Data shown:

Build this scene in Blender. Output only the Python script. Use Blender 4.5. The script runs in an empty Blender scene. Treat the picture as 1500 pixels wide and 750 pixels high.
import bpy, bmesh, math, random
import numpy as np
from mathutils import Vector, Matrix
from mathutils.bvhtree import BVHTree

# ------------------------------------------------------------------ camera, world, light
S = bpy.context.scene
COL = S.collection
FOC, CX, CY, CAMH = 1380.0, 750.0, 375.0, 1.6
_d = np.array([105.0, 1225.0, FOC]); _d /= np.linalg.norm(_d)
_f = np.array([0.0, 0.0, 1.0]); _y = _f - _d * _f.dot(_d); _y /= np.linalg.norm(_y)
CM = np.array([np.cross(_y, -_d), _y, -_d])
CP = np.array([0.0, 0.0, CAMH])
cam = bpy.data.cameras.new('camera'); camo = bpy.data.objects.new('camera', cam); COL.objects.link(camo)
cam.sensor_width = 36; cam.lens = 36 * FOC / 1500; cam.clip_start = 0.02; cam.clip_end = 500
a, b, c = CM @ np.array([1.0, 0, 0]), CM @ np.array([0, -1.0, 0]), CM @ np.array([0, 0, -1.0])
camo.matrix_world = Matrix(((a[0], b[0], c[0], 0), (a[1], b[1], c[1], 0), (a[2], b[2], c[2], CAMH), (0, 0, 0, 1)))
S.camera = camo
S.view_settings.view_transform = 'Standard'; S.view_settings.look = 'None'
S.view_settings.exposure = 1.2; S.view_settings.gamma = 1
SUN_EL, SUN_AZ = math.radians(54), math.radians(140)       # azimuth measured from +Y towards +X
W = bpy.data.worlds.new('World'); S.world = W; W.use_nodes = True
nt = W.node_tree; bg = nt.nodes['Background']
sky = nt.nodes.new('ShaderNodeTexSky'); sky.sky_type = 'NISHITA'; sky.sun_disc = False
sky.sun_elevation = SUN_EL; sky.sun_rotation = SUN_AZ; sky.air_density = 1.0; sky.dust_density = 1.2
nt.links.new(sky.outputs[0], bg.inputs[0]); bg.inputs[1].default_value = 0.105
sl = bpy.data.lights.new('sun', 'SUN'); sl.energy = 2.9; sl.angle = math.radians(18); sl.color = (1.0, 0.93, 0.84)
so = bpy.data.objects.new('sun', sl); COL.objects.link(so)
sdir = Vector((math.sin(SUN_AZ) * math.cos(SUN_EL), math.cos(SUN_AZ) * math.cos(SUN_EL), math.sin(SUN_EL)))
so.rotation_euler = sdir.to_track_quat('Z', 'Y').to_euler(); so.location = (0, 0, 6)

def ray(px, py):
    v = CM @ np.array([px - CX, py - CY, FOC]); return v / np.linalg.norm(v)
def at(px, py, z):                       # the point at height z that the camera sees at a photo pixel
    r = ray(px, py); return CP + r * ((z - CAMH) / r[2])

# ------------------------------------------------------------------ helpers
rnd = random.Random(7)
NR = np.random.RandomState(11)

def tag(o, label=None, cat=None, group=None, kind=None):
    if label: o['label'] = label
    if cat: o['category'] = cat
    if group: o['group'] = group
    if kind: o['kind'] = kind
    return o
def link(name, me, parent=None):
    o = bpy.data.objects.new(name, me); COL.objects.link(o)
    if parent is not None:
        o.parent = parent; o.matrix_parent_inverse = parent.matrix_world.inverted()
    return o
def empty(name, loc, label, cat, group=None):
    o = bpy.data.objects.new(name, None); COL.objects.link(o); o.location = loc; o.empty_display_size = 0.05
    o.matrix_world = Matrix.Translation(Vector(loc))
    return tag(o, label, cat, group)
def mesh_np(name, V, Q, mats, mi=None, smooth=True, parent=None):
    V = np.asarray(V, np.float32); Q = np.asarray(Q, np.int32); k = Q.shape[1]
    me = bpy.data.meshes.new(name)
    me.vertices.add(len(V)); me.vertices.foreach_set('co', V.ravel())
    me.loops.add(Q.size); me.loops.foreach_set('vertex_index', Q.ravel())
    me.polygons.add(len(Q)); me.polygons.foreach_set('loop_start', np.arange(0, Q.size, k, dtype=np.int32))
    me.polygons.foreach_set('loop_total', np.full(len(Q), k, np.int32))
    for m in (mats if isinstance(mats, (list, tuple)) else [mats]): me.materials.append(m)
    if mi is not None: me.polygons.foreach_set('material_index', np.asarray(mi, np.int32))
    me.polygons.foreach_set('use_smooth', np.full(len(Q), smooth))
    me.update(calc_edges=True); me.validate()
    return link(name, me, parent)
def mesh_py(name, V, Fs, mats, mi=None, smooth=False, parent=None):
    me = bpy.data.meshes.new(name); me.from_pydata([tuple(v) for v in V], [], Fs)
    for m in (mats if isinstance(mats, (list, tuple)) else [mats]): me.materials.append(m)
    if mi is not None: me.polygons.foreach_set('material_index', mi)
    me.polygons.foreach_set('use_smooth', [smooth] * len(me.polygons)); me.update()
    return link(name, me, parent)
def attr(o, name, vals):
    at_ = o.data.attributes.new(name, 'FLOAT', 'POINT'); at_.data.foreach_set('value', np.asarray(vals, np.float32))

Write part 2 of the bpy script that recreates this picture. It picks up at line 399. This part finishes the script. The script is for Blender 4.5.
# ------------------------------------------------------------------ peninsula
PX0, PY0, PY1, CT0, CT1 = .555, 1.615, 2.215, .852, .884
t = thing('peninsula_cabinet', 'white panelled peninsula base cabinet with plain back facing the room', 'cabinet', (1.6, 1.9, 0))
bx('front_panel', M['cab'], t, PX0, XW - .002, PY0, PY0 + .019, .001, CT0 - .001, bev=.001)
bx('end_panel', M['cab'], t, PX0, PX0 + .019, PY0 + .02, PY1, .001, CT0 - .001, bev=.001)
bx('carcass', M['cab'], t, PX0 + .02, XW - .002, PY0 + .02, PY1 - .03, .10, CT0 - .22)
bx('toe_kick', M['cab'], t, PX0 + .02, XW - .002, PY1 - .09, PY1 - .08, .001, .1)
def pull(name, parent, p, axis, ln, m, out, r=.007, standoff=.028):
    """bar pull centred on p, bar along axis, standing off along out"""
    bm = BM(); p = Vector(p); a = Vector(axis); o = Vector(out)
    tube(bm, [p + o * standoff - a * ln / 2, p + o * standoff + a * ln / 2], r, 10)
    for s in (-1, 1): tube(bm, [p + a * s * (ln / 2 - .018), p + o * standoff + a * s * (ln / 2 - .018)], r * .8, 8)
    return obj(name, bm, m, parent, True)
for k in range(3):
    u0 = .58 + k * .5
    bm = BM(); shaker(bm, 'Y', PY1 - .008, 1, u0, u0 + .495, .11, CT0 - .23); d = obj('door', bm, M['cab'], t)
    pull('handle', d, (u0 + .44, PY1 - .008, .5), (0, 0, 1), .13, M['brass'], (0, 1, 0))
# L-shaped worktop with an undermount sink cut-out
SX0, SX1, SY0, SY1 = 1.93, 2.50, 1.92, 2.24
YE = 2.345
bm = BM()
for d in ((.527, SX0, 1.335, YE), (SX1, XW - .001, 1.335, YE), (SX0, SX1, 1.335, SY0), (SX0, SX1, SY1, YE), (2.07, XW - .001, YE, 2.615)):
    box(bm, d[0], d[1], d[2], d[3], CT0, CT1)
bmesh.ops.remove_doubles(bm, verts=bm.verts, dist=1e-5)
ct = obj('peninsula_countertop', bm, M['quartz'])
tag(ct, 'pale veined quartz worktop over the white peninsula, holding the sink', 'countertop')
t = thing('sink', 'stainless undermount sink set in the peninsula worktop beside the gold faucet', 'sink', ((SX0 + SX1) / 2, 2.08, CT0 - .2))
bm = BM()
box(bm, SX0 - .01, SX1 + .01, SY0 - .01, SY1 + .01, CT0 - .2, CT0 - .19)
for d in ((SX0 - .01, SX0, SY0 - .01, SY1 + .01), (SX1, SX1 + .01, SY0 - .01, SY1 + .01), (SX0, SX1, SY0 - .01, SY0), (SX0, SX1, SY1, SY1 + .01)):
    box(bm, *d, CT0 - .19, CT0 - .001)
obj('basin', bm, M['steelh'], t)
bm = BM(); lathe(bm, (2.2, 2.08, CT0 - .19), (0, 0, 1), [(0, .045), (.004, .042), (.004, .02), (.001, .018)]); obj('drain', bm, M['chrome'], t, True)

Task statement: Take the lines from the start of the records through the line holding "from mathutils.bvhtree import BVHTree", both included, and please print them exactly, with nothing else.

Answer for the task:
Build this scene in Blender. Output only the Python script. Use Blender 4.5. The script runs in an empty Blender scene. Treat the picture as 1500 pixels wide and 750 pixels high.
import bpy, bmesh, math, random
import numpy as np
from mathutils import Vector, Matrix
from mathutils.bvhtree import BVHTree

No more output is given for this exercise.